What the Strait of Hormuz blockade covers

U.S. Central Command said the blockade began April 13 at 10 a.m. ET and applies to vessels entering or leaving Iranian ports and coastal areas along the Gulf and Gulf of Oman. CENTCOM also said it would not block neutral passage through the Strait of Hormuz to or from non-Iranian destinations.

That carveout still leaves a wide enforcement zone. A note to seafarers seen by Reuters said unauthorized vessels entering or leaving the blockaded area could face interception, diversion or capture, even as neutral transit remained formally exempt.

The first-day signal was not only legal but operational. Reuters reported Tuesday that more than 10,000 U.S. personnel, more than a dozen warships and dozens of aircraft were enforcing the order, while six merchant ships complied with directions to return to an Iranian port on the Gulf of Oman.

Why the Strait of Hormuz blockade matters

That is a modest number in raw terms, but it came in a corridor that usually carries about one-fifth of the world’s oil and gas supplies.
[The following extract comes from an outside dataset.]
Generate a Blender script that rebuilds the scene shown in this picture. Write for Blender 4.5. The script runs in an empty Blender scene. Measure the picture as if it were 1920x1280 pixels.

Traffic is still only a fraction of the 130-plus daily crossings seen before the war began on Feb. 28, which means hesitation is now shaping the market almost as much as direct interdiction.

For energy traders, the Rich Starry episode matters because ship movements may now be judged not only by where a cargo was loaded, but also by sanctions exposure, prior port calls and how aggressively navies interpret a vessel’s profile in or near the strait.

Strait of Hormuz blockade follows years of shadow-fleet pressure

The standoff also fits a longer regional pattern. In a January 2025 Reuters special report on Iran’s shadow fleet, the news agency documented how sanctioned oil moved through renamed ships, forged paperwork, ship-to-ship transfers and spoofed tracking signals, keeping enforcement and insurance risk elevated across the Gulf.

The shipping industry also has fresh memory of direct seizures in the same waters. In April 2024, Iran seized the MSC Aries in the Strait of Hormuz, a reminder that commercial vessels in the corridor can quickly become leverage in a broader military confrontation.

Earlier Tuesday crossings show the strait is not fully closed. But Rich Starry’s turnback shows the new blockade is already changing routing decisions in real time — and narrowing the space between sanctions enforcement, military signaling and commercial risk.